>> START COLLECTED MATERIAL

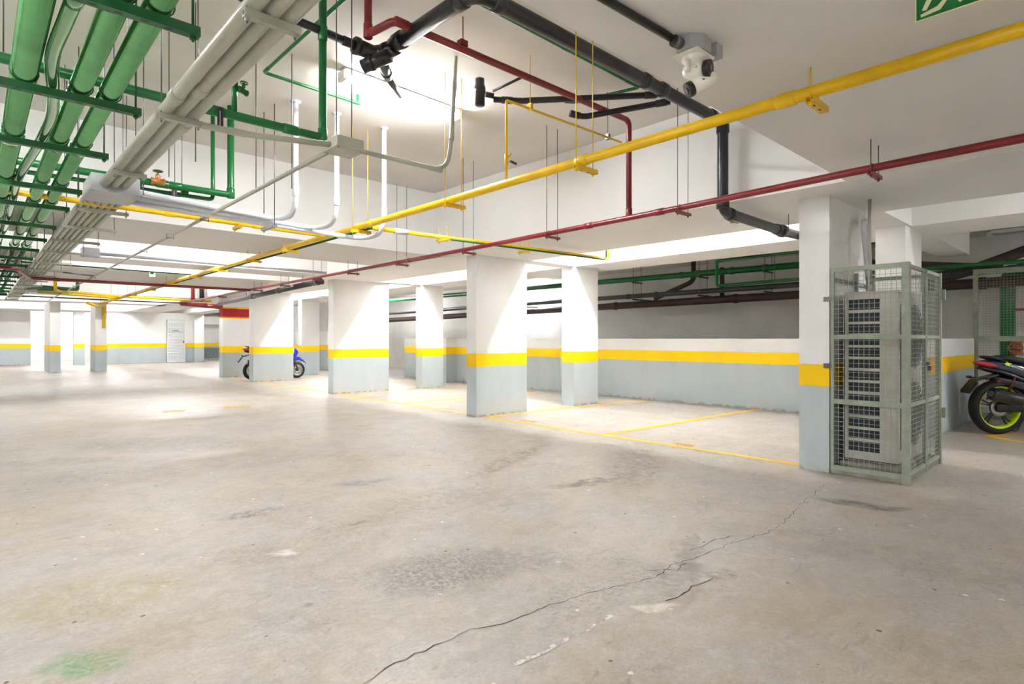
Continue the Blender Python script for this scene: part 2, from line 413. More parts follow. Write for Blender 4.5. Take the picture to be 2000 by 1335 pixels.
strip('parking_line', (9.25, 1.22), (8.7, .35), .11, 'ochre'); strip('parking_line', (9.25, 1.22), (10.4, .62), .11, 'ochre')
for a, b, wd in (((3.20, 10.9), (3.62, 10.75), .38), ((5.95, 3.36), (5.95, 3.62), .14), ((5.98, 5.9), (5.98, 6.2), .16), ((2.3, 11.0), (2.6, 10.9), .35), ((9.0, 6.3), (9.5, 6.25), .12)):
    strip('floor_mark', a, b, wd, 'ochre2')
def crack(name, pix, w0, mat='crackm', jit=.012):
    pts = []
    for (ax, ay), (bx, by) in zip(pix, pix[1:]):
        A = Vector(floor_at(ax, ay, .0)); B = Vector(floor_at(bx, by, .0)); n = max(2, int((B - A).length / .035))
        for k in range(n): pts.append(A.lerp(B, k / n) + Vector((random.uniform(-jit, jit), random.uniform(-jit, jit), 0)))
    vs = []; fs = []
    for i, p in enumerate(pts):
        q = pts[min(i + 1, len(pts) - 1)] - pts[max(i - 1, 0)]; n = Vector((-q.y, q.x, 0)).normalized() * w0 * random.uniform(.3, 1)
        vs += [(p.x - n.x, p.y - n.y, .002), (p.x + n.x, p.y + n.y, .002)]
        if i: j = 2 * i; fs.append((j - 2, j - 1, j + 1, j))
    return MB().add(vs, fs).build(name, M[mat], floor)
crack('crack', [(705, 1335), (775, 1292), (850, 1262), (905, 1232), (960, 1222), (1010, 1207), (1075, 1182), (1150, 1158), (1235, 1140), (1290, 1122), (1312, 1105), (1355, 1090), (1402, 1072), (1440, 1056), (1500, 1040), (1545, 1008), (1562, 988)], .0026)
crack('crack', [(1562, 988), (1590, 965), (1615, 945)], .0022, jit=.02)
crack('crack', [(1262, 1115), (1320, 1112), (1350, 1098)], .003, jit=.016)
crack('crack', [(1345, 1072), (1370, 1066), (1395, 1052), (1442, 1045)], .003, jit=.016)
crack('scratch', [(1300, 1175), (1325, 1162), (1360, 1142), (1400, 1125)], .004)
struct_p = crack('pale_scratch', [(1008, 1296), (1055, 1272), (1105, 1250), (1160, 1222), (1210, 1196)], .014, 'mold', .012)
struct_p.data.materials[0] = worn_paint('pale_scratch_paint', '#d9d4cb', .45, .6)

# ------------------------------------------------------------------ pillars
def pillar(x0, x1, y0, y1, label, mat='stripe', z=SOF):
    o = MB().box((x0, y0, 0), (x1, y1, z)).build('pillar', M[mat]); return tag(o, label, 'pillar')
pillar(5.68, 6.75, 1.86, 2.12, 'large white pillar with yellow stripe that the caged condenser stands against')
pillar(7.80, 8.55, 1.75, 2.05, 'white pillar behind the top of the wire cage at right')
pillar(5.70, 6.80, 6.92, 7.16, 'wide striped pillar nearest the middle of the hall, yellow lines at its foot')
pillar(7.92, 8.60, 6.84, 7.14, 'narrower striped pillar just right of the wide central pillar')
pillar(5.76, 7.15, 11.92, 12.17, 'widest striped pillar, third back in the front row')
pillar(7.96, 8.58, 11.72, 12.0, 'narrow striped pillar between the two widest pillars')
pillar(5.72, 6.85, 16.75, 17.1, 'striped pillar hiding the middle of the blue motorcycle')
pillar(7.95, 8.56, 18.75, 19.05, 'striped pillar behind the front wheel of the blue motorcycle')
pillar(5.68, 6.9, 19.35, 19.7, 'striped pillar with a red band near its top', 'band')
pillar(1.95, 2.25, 26.0, 28.3, 'leftmost slim striped pillar before the bright opening')
pillar(3.30, 3.65, 26.3, 27.6, 'slim striped pillar with the yellow pipe coming down beside it')
tag(MB().box((9.55, 12.9, 0), (9.92, 13.3, 1.22)).build('wall_pier', M['stripe']), 'low striped pier against the half wall', 'pier')

# ------------------------------------------------------------------ fluorescent lights
def tube_light(p, q, label, lit=True, z=3.44):
    p = Vector((*p, z)); q = Vector((*q, z)); c = (p + q) / 2
    t = thing('fluorescent_light', label, 'light', (c.x, c.y, z)); dv = (q - p) / 2; s = dv.normalized().cross(Vector((0, 0, 1)))
    MB().bar(-dv, dv, .10, .05).build('housing', M['fixture'], t, .004).location = (0, 0, SLAB - z - .03 if z > 3.2 else OUT - z - .03)
    for k in (-1, 1):
        MB().tube([-dv * .97 + s * k * .035 + Vector((0, 0, -.015)), dv * .97 + s * k * .035 + Vector((0, 0, -.015))], .013, 8).build('lamp_tube', M['tube' if lit else 'off'], t)
    for k in (-1, 1):
        MB().bar(dv * k + Vector((0, 0, -.045)), dv * k + Vector((0, 0, .035)), .11, .03).build('end_cap', M['fixture'], t)
    return t
tube_light((2.27, 4.53), (3.52, 4.58), 'glaring twin tube light on the high ceiling above the hall')
tube_light((-1.7, 4.5), (-.5, 4.5), 'unseen twin tube light added in the nearest ceiling bay, out at the left')  # out of view, added to raise the brightness of this bay
tube_light((-3.6, 3.0), (-3.6, 1.8), 'unseen twin tube light added in the nearest ceiling bay, by the left wall')  # another unseen tube, put in as fill for the near area
tube_light((2.3, 10.2), (3.5, 10.2), 'twin tube light in the second ceiling bay, above the yellow pipe')
tube_light((-2.5, 10.2), (-1.3, 10.2), 'unseen twin tube light added in the second ceiling bay, far left')  # unseen tube added to brighten the middle of the hall
tube_light((2.3, 12.6), (3.5, 12.6), 'twin tube light in the narrow third ceiling bay')
tube_light((-.8, 18.4), (.4, 18.4), 'twin tube light in the fourth ceiling bay')
tube_light((3.6, 18.4), (4.8, 18.4), 'twin tube light in the fourth ceiling bay near the red band pillar')
tube_light((.2, 24), (1.4, 24), 'twin tube light in the last ceiling bay at left')
tube_light((4.6, 24), (5.2, 24), 'twin tube light in the last ceiling bay near the louvred door')
for y in (-1.6, 4.3, 5.9, 9.3, 10.7, 14.3, 15.8, 19.4, 24):  # tubes just before the pillars are added to brighten the pillar faces
    tube_light((7.38, y - .62), (7.38, y + .62), 'twin tube light hidden above the pillar rows, %s' % {-1.6: 'nearest the camera', 4.3: 'behind the caged condenser pillar', 5.9: 'added just before the central pillars', 10.7: 'added before the widest pillar', 15.8: 'added before the motorcycle pillar', 9.3: 'past the central pillars', 14.3: 'past the widest pillar', 19.4: 'above the blue motorcycle', 24: 'farthest away'}[y])
tube_light((12.6, 1.6), (12.6, .5), 'unlit twin tube light on the ceiling at far right', False, OUT - .06)
tube_light((12.4, 12.4), (12.4, 13.6), 'tube light beyond the half wall, nearer one', True, OUT - .06)
tube_light((11.2, 18.4), (11.2, 19.6), 'tube light beyond the half wall, farther one', True, OUT - .06)
tube_light((11.8, 24), (11.8, 25.2), 'added tube light beyond the half wall, farthest one', True, OUT - .06)  # added to whiten the far stretch of wall behind the half wall
for x in (-1.6, 3.4):  # hidden tubes added so the far wall comes out brighter
    tube_light((x, 29.6), (x + 1.2, 29.6), 'added tube light in the ceiling bay before the far wall, %s' % {-1.6: 'at left', 1.0: 'in the middle', 3.4: 'at right'}[x])
    tube_light((x, 31.6), (x + 1.2, 31.6), 'added tube light closest to the far wall, %s' % {-1.6: 'at left', 1.0: 'in the middle', 3.4: 'at right'}[x])
tube_light((7.4, 29.4), (7.4, 30.6), 'added tube light in front of the louvred door')  # added along with the far tubes to lift the door wall
for t in (o for o in list(bpy.data.objects) if o.name.startswith('fluorescent') and abs(o.location.z - (SOF - .10)) < .001):
    for ch in t.children:
        if ch.name.startswith('housing'): ch.location = (0, 0, .065)
tube_light((2.0, 37.2), (3.2, 37.2), 'tube light in the bright corridor behind the far openings')
tube_light((3.6, 38.4), (4.8, 38.4), 'added second tube light in the bright corridor behind the far openings')  # extra tube added to make the openings brighter
tube_light((1.4, 39.4), (2.6, 39.4), 'added tube light at the end of the bright corridor')  # one more added corridor tube, there only for brightness
tube_light((9.6, 32), (9.6, 33.2), 'tube light beside the mouldy far corner', True, OUT - .06)
for t in (o for o in list(bpy.data.objects) if o.name.startswith('fluorescent') and abs(o.location.z - (SOF - .10)) < .001):
    for ch in t.children:
        if ch.name.startswith('housing'): ch.location = (0, 0, .065)
for x, y in ((-2.2, -1.2), (-2.4, -3.8)):  # unseen tubes added to light the near floor from the back left
    tube_light((x - .6, y), (x + .6, y), 'unseen ceiling tube light added behind the photographer, %s' % ('nearer one' if y > -2 else 'farther one'), True, LOW - .06).location.z = LOW - .1
for t in (o for o in list(bpy.data.objects) if o.name.startswith('fluorescent') and abs(o.location.z - (LOW - .10)) < .001):
    for ch in t.children:
        if ch.name.startswith('housing'): ch.location = (0, 0, .065)
tube_light((10.4, -3.2), (10.4, -4.4), 'unseen ceiling tube light added to brighten the dark blue motorcycle corner', True, OUT - .06)  # unseen tube added as fill, well behind the motorcycle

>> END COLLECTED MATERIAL

TASK GOAL: Transcribe exactly, with no pictures, the lines running from the first line of the material through the line holding "worn_paint('pale_scratch_paint', '#d9d4cb', .45, .6)".

WRITTEN SOLUTION:
Continue the Blender Python script for this scene: part 2, from line 413. More parts follow. Write for Blender 4.5. Take the picture to be 2000 by 1335 pixels.
strip('parking_line', (9.25, 1.22), (8.7, .35), .11, 'ochre'); strip('parking_line', (9.25, 1.22), (10.4, .62), .11, 'ochre')
for a, b, wd in (((3.20, 10.9), (3.62, 10.75), .38), ((5.95, 3.36), (5.95, 3.62), .14), ((5.98, 5.9), (5.98, 6.2), .16), ((2.3, 11.0), (2.6, 10.9), .35), ((9.0, 6.3), (9.5, 6.25), .12)):
    strip('floor_mark', a, b, wd, 'ochre2')
def crack(name, pix, w0, mat='crackm', jit=.012):
    pts = []
    for (ax, ay), (bx, by) in zip(pix, pix[1:]):
        A = Vector(floor_at(ax, ay, .0)); B = Vector(floor_at(bx, by, .0)); n = max(2, int((B - A).length / .035))
        for k in range(n): pts.append(A.lerp(B, k / n) + Vector((random.uniform(-jit, jit), random.uniform(-jit, jit), 0)))
    vs = []; fs = []
    for i, p in enumerate(pts):
        q = pts[min(i + 1, len(pts) - 1)] - pts[max(i - 1, 0)]; n = Vector((-q.y, q.x, 0)).normalized() * w0 * random.uniform(.3, 1)
        vs += [(p.x - n.x, p.y - n.y, .002), (p.x + n.x, p.y + n.y, .002)]
        if i: j = 2 * i; fs.append((j - 2, j - 1, j + 1, j))
    return MB().add(vs, fs).build(name, M[mat], floor)
crack('crack', [(705, 1335), (775, 1292), (850, 1262), (905, 1232), (960, 1222), (1010, 1207), (1075, 1182), (1150, 1158), (1235, 1140), (1290, 1122), (1312, 1105), (1355, 1090), (1402, 1072), (1440, 1056), (1500, 1040), (1545, 1008), (1562, 988)], .0026)
crack('crack', [(1562, 988), (1590, 965), (1615, 945)], .0022, jit=.02)
crack('crack', [(1262, 1115), (1320, 1112), (1350, 1098)], .003, jit=.016)
crack('crack', [(1345, 1072), (1370, 1066), (1395, 1052), (1442, 1045)], .003, jit=.016)
crack('scratch', [(1300, 1175), (1325, 1162), (1360, 1142), (1400, 1125)], .004)
struct_p = crack('pale_scratch', [(1008, 1296), (1055, 1272), (1105, 1250), (1160, 1222), (1210, 1196)], .014, 'mold', .012)
struct_p.data.materials[0] = worn_paint('pale_scratch_paint', '#d9d4cb', .45, .6)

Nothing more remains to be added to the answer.